[START OF Information shown]

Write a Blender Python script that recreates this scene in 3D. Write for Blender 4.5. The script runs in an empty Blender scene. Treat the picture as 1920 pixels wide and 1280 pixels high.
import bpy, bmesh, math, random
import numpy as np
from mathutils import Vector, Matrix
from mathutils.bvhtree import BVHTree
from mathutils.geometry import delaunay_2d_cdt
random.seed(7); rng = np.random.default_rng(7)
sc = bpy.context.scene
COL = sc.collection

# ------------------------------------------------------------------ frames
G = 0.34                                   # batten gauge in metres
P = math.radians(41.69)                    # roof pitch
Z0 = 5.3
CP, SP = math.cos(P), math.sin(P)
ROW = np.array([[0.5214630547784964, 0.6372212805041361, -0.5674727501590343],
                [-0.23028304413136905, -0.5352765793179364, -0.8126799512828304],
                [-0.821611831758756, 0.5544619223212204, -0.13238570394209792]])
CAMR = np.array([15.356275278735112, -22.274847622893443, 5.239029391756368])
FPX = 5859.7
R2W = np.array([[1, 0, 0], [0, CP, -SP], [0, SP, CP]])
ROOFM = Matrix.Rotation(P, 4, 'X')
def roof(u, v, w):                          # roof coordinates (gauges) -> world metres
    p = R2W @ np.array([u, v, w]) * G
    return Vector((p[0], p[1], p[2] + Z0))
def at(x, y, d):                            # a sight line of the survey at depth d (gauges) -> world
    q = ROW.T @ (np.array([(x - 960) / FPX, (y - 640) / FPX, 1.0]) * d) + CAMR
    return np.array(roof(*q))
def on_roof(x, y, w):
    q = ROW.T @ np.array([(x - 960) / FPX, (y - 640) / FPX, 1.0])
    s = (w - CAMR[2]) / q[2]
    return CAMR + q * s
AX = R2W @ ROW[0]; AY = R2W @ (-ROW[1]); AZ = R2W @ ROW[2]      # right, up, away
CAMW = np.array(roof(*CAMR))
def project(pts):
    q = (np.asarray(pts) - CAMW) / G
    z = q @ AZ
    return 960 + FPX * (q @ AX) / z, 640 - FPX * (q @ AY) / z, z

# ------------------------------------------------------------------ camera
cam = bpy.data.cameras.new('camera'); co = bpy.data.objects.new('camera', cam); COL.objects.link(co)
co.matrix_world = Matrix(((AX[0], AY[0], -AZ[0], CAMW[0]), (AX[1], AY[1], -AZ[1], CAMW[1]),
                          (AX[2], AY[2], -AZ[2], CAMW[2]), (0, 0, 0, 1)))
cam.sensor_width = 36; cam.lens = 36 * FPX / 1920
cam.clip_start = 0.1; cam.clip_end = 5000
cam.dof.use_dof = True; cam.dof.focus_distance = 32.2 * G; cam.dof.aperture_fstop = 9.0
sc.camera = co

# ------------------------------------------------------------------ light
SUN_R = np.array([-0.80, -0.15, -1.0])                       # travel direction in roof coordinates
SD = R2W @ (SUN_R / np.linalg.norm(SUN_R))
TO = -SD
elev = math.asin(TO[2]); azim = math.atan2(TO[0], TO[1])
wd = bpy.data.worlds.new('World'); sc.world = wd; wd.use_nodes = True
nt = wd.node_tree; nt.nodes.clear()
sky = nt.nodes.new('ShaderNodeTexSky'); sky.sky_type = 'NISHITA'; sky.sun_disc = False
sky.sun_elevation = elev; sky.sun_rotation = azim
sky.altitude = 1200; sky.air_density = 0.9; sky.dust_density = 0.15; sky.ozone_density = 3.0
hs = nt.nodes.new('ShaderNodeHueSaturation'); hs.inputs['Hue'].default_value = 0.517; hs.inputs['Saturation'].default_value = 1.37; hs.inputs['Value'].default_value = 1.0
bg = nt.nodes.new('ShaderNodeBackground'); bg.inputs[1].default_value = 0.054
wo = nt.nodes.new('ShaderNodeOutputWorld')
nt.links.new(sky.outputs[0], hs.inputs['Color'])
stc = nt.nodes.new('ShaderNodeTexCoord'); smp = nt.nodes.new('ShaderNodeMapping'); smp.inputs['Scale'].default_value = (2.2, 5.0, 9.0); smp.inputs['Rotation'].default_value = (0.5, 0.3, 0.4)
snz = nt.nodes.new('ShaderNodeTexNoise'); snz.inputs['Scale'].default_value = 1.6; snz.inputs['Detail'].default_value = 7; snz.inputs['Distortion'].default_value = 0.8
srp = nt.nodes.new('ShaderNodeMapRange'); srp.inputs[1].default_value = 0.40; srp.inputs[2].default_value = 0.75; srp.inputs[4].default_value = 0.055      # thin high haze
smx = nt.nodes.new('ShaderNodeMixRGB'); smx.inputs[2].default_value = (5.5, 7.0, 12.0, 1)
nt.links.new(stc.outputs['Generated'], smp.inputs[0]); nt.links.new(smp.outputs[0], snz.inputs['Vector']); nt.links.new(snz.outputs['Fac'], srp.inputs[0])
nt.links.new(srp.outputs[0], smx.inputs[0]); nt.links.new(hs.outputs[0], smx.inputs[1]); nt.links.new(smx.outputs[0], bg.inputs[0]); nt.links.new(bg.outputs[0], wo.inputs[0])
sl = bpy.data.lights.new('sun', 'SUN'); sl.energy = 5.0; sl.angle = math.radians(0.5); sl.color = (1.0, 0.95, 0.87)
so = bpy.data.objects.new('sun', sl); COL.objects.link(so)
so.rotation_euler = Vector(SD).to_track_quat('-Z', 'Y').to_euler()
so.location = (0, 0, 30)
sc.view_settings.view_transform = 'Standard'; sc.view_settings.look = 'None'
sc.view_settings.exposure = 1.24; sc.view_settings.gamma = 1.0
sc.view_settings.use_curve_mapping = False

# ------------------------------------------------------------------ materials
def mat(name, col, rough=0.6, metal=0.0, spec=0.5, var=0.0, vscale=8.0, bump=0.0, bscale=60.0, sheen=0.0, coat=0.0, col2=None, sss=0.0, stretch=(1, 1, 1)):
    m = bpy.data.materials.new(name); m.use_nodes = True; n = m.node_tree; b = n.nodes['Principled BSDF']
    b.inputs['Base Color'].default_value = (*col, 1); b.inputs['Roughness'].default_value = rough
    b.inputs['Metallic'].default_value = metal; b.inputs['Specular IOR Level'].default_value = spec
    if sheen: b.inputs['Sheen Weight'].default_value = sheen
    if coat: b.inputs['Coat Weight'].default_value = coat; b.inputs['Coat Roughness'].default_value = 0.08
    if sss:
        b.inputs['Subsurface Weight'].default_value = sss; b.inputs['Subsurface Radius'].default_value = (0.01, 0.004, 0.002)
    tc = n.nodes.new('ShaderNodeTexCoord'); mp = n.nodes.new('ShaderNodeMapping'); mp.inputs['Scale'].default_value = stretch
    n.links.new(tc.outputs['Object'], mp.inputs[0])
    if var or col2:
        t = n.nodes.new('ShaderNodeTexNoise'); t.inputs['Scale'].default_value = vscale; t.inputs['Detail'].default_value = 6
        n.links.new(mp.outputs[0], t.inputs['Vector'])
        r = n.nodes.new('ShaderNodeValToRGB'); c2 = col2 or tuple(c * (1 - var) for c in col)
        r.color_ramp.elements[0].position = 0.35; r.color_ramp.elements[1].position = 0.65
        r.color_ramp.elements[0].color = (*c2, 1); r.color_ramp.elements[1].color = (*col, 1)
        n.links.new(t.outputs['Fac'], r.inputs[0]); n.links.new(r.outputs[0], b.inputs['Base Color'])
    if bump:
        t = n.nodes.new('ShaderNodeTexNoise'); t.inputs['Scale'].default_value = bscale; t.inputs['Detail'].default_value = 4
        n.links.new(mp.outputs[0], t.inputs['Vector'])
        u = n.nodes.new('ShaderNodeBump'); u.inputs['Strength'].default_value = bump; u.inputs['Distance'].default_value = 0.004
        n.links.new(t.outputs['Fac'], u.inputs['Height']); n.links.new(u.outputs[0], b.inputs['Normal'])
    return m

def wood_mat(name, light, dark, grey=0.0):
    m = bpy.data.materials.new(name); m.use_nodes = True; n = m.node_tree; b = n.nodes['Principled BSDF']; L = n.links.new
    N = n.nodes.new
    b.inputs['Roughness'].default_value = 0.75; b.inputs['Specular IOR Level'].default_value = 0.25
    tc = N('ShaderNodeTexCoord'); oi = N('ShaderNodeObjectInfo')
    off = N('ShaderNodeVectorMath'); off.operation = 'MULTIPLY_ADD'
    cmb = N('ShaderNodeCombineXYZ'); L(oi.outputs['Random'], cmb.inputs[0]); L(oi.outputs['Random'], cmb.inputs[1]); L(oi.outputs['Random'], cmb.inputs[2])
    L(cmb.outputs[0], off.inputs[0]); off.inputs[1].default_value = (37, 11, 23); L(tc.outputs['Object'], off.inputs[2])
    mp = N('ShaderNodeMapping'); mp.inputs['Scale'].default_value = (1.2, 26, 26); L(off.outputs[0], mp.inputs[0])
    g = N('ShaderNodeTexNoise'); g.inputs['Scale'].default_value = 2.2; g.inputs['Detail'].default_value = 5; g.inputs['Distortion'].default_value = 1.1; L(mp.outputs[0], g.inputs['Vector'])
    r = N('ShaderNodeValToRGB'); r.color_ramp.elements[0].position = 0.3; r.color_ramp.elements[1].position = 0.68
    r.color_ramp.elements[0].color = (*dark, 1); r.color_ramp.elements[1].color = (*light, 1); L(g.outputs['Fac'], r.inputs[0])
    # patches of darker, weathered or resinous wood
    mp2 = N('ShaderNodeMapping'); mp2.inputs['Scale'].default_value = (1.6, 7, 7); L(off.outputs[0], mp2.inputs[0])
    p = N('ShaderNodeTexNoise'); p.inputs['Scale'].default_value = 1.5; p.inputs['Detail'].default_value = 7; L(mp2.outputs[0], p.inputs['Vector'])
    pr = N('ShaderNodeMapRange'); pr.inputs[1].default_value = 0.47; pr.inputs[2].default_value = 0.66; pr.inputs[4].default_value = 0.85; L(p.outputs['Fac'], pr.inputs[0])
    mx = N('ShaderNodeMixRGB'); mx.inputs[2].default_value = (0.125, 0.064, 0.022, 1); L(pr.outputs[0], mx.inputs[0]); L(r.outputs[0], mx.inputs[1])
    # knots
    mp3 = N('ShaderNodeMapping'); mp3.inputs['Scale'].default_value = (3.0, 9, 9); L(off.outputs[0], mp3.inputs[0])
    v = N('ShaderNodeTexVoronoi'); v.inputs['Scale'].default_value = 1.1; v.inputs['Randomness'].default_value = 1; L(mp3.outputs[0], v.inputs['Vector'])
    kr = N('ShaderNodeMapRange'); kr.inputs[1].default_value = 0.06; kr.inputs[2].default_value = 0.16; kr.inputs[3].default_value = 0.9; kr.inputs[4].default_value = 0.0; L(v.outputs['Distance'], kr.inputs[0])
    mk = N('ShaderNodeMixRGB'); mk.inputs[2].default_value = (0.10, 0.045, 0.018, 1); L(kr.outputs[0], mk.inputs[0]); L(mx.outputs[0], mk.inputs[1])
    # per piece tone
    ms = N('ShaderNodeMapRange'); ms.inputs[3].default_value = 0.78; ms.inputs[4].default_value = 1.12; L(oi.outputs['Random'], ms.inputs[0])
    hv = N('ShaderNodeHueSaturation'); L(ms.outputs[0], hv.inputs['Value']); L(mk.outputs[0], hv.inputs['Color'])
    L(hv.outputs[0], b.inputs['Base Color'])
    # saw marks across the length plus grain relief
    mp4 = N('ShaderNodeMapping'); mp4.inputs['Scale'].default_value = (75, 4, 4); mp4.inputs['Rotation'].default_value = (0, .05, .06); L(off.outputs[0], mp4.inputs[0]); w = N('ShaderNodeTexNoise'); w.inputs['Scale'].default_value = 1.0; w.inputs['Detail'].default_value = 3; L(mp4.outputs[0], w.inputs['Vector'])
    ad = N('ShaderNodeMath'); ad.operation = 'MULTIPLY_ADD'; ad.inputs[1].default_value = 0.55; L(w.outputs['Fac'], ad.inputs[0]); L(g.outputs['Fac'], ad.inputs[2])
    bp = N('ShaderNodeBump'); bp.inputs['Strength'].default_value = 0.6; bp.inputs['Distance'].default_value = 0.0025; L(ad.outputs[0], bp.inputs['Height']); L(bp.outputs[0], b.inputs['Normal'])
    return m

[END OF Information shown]

→ What you need to do:
Exactly as they appear, please write out the lines from the opening of the listing above down to the line containing "COL = sc.collection", with both end lines included.

→ Complete output:
Write a Blender Python script that recreates this scene in 3D. Write for Blender 4.5. The script runs in an empty Blender scene. Treat the picture as 1920 pixels wide and 1280 pixels high.
import bpy, bmesh, math, random
import numpy as np
from mathutils import Vector, Matrix
from mathutils.bvhtree import BVHTree
from mathutils.geometry import delaunay_2d_cdt
random.seed(7); rng = np.random.default_rng(7)
sc = bpy.context.scene
COL = sc.collection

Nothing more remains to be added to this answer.